コーポレートバンキング:好循環を創り出すための戦略示唆
コーポレートバンキングは進化のタイミングにある。テクノロジーの先駆者である大手金融機関だけでなく、デジタルの巨人やフィンテックとも効果的に競争するには、コーポレートバンキングは段階的かつ急速な進化を遂げる必要がある。プロダクト・セントリックなアプローチを止め、カストマー・セントリック、つまりワークフローを再考してカスタマージャーニーを改善するアプローチを採用する必要がある。ペーパーベースのプロセスをデジタル化し、直観的な意思決定からデータ分析を最優先に移行するために、顧客に対してより積極的な働きかけをする必要がある。
本稿は、コーポレートバンキングが3つの側面で優れた成果を上げる方法について考察する。
- トランザクションバンキングの成長要件
- 中小企業(SME)バンキングの事業機会と脅威
- コネクテッド・コーポレートバンキングへの進化の道筋
アセットを活用し、エンリッチメント、エンパワーメント、エンハンスメントに優れたこれらの銀行は、1兆ドル近くに及ぶグローバルコーポレートバンキング収益プールの、圧倒的なシェアを獲得する可能性がある。つまり、ここでも他産業同様なデジタル・デスラプション(グローバルレベルでの、winner-takes-all(勝者による利権の独占))の兆しが見える。邦銀は、そうしたベストプラクティスに学び、自らの強みを最大限に生かした独自のバリューチェーンを再形成するタイミングにある。そう、Jeff Bezos が毎年の株主報告に書くように、顧客の声を傾聴することから始めるべきだ。
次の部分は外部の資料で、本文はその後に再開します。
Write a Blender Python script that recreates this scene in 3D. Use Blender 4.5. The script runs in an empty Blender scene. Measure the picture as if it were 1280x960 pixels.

本稿で分析する市場は、全ての邦銀が最優先で取り組むアジア太平洋地域(APAC)である。APACは、これまで世界の銀行収益全体の43%を創出し、中国市場がその成長戦略の中核であった。今後の成長エンジンは、中国だけではない。全世界的なマイナス金利、保護貿易主義の台頭、米中貿易摩擦、そしてブレグジットといった、不透明感の中でのコーポレートバンキングの成長は、マクロ経済動向に加え、テクノロジーがドライブするデジタルエコノミーの行方に大きく依存する。今こそ、テクノロジーが加速するコーポレートバンキングの進化を追求すべきだ。